> I've been doing some tests of my postfix server and sometimes when I
> connect, I get *two* ESMTP banners, one that has a hyphen (-) after the
> 220, and one that doesn't. Other connections, I only get one banner:
> 
> $ nc -v server.example.net 25
> Connection to server.example.net (10.0.0.1) 25 port [tcp/smtp] succeeded!
> 220-server.example.net ESMTP (spam is not appreciated)
> 220 server.example.net ESMTP (spam is not appreciated)
> quit
> 221 2.0.0 Bye
> root@mon02-mtl:~# nc -v server.example.net 25
> Connection to server.example.net (10.0.0.1) 25 port [tcp/smtp] succeeded!
> 220 server.example.net ESMTP (spam is not appreciated)
> quit
> 221 2.0.0 Bye
> 
> Can someone explain what the two banners mean, and why they happen
> sometimes, and are slightly different?

220- (with hyphen) means that the server has not finished sending yet.

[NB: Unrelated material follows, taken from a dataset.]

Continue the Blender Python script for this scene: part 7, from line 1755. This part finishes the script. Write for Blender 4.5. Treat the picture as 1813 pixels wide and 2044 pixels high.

Often this is used to detect spammers that don't play by the rules and send
smtp commands without waiting for answers (pipelining).

e.g. http://www.postfix.org/postconf.5.html#reject_unauth_pipelining

Or if an answer is too long and is broken into several lines, all lines
but the last will have a hyphen after the status code.